2022年4月、トヨタ山下テストコースにて、レクサス初のBEV専用車「RZ」プロトタイプの試乗会が行われた。RZはトヨタのbZ4Xと主要部品を共用し、味付けはレクサスが行う。レクサスによって作られたEV専用モデル、その実力はいかほどか? 自動車評論家 山本シンヤが解説する。
■レクサスRZ ここがポイント
・BEVを軸とするブランドへの変革。 その起点となるモデル
・新四輪駆動システム「DIRECT4」採用
・レクサスで初のBEV専用プラットフォーム「e-TNGA」採用
・新表現「スピンドルボディ」へと進化
・注目の先進安全技術とおもてなし機能
※本稿は2022年4月のものです
文/山本シンヤ 写真/ベストカー編集部
初出:『ベストカー』2022年5月26日号
■レクサス初のBEV専用モデル
レクサス初のBEV専用車である「RZ」。今回、世界初公開に合わせてニュルを模したトヨタ下山テストコースでプロトタイプに試乗してきた。

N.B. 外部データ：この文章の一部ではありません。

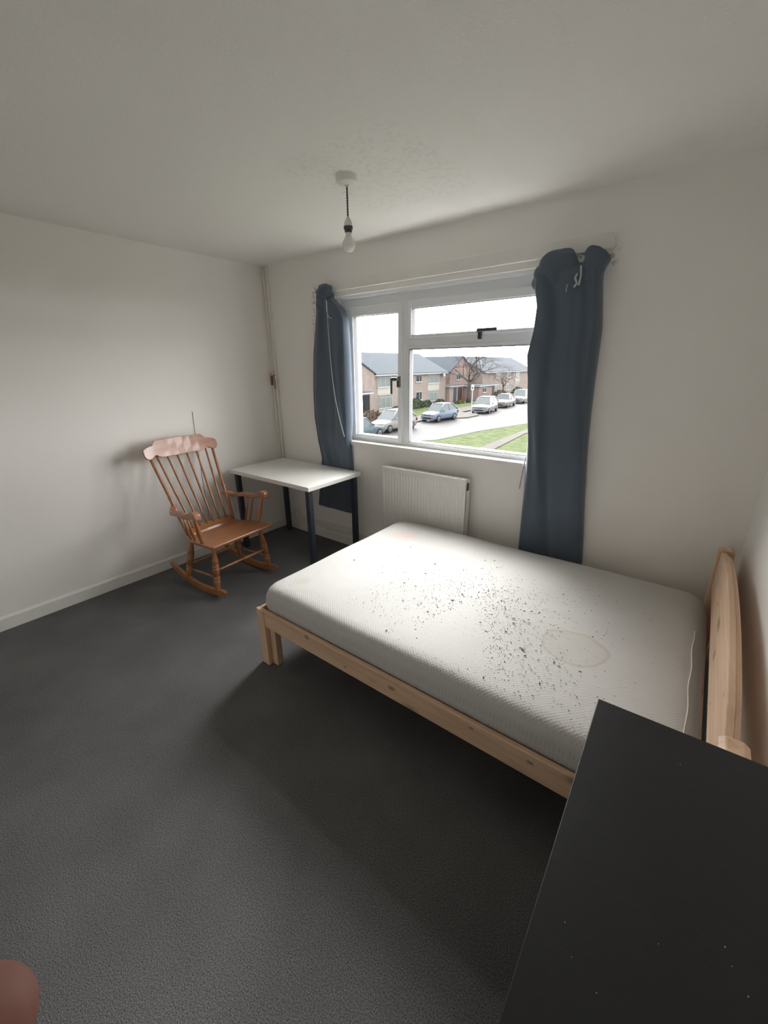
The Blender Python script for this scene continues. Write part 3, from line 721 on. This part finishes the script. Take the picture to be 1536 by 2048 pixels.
# ------------------------------------------------------------------ fingers at the lens
def hand():
    D = .060
    def cp(px, py, d):   # a real position near the phone, given in the camera's starting frame, in metres
        return CAM + fw * d + rt * ((px - 768) / 821.6 * d) - up * ((py - 1024) / 821.6 * d)
    tip = CAM + fw * .060 - rt * .0557 - up * .0645
    me = bpy.data.meshes.new('hand'); V = []; E = []; R = []
    def add(v, r, p=None):
        V.append(tuple(v)); R.append(r); i = len(V) - 1
        if p is not None: E.append((p, i))
        return i
    dn = (-up * .93 - rt * .30 - fw * .12).normalized(); side = (-rt * .85 + up * .25 + fw * .05); 
    palm = tip + dn * .090 - fw * .015
    root = add(palm + dn * .045, .024)
    # fingers: (base offset along knuckle line, lengths, curl)
    kn = (fw * .55 - rt * .65 + up * .1).normalized(); curl = (rt * .9 + fw * -.2).normalized()
    p0 = add(palm + dn * .02, .020, root)
    # index (seen)
    a = add(palm, .0115, p0); b_ = add(tip + dn * .045, .0092, a); c = add(tip + dn * .022, .0086, b_); d = add(tip + dn * .004, .0080, c)
    lens = [.078, .072, .058]
    for k, ln in enumerate(lens):
        ba = palm + kn * (.020 * (k + 1)) + dn * .004 * k
        a = add(ba, .0105, p0); b_ = add(ba - dn * ln * .42 + curl * .006, .0088, a); c = add(ba - dn * ln * .62 + curl * .024, .0080, b_); add(ba - dn * ln * .60 + curl * .042, .0072, c)
    th = palm + dn * .035
    a = add(th + curl * .028 - kn * .006, .014, root); b_ = add(th + curl * .050 - dn * .022, .0105, a); add(th + curl * .062 - dn * .048, .0090, b_)
    w_ = add(palm + dn * .085, .024, root); add(palm + dn * .16, .028, w_)
    me.from_pydata(V, E, []); o = bpy.data.objects.new('hand', me); COL.objects.link(o)
    sk = o.modifiers.new('skin', 'SKIN'); sv = me.skin_vertices[0].data
    for i, r in enumerate(R): sv[i].radius = (r, r)
    sv[0].use_root = True
    sk.use_smooth_shade = True
    s2 = o.modifiers.new('sub', 'SUBSURF'); s2.levels = 3; s2.render_levels = 3
    me.materials.append(M_skin)
    return tag(o, 'reddish fingertip of the person holding the camera at bottom left', 'hand')
hand()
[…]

トヨタbZ4X/スバル・ソルテラとe-TNGA/eアクスルなどの主要部品は共用するが、それ以外の構成部品、制御系、味付けはレクサス独自……つまり「別物」だ。
エクステリアはパッと見、NXのクーペ版だがよりスマートな印象。インテリアもNXとの共通性が高いが、メーター周りやダイヤルシフトノブなどにより先進性をプラスする。
走りはどうか? パワートレーンは前後独立モーターの「ツインモーターAWD」だが、フロント150kW/リア80kWとbZ4X/ソルテラより高出力化。ちなみにバッテリーは71.4kWhと不変。
プラットフォームはe-TNGAをベースにレクサス独自の構造や補強、溶接技術をプラス。加えてサスペンションには周波数感応アブソーバー(FRD II)、タイヤは前後異形サイズを採用する。
このように基本素性を高めたうえで、ツインモーターAWDの特性を活かした4輪駆動力システム「DIRECT4」を採用。各種センサー情報を用いて駆動力配分をシームレスかつ綿密に制御を行なう。
■豊田社長も驚いた「意のままの操縦性」
実際に走らせるとどうだったのか? パワートレーンは応答性のよさや力強さはシッカリと感じられるが、凄い加速感ではなく滑らかに加速して、いつのまに速度が出ているような感じ。よく言えばレクサスの世界観に合った加速、悪く言えば現実主義で「アメージング」は感じられず……。
フットワークはどうか? ステア系は超滑らかだが直結感が高く正確無比な操作が可能。ハンドリングはまさに「オンザレール感覚」。
姿勢変化は必要最小限で、コーナーの曲率に合わせて4つのタイヤのグリップ力が最適になるようにコントロールして旋回する。
それも機械的に強制的に曲げるのではなく、より自然に、よりシームレスな制御のため、自分の運転が上手くなったかと錯覚したくらいである。
この走りから、昨年12月に行なわれたバッテリーEV戦略に関する説明会での映像……。豊田章男社長がRZのテストカーに乗って「ワォ!」と驚いた理由は、この「意のままの操縦性」だったことがわかった。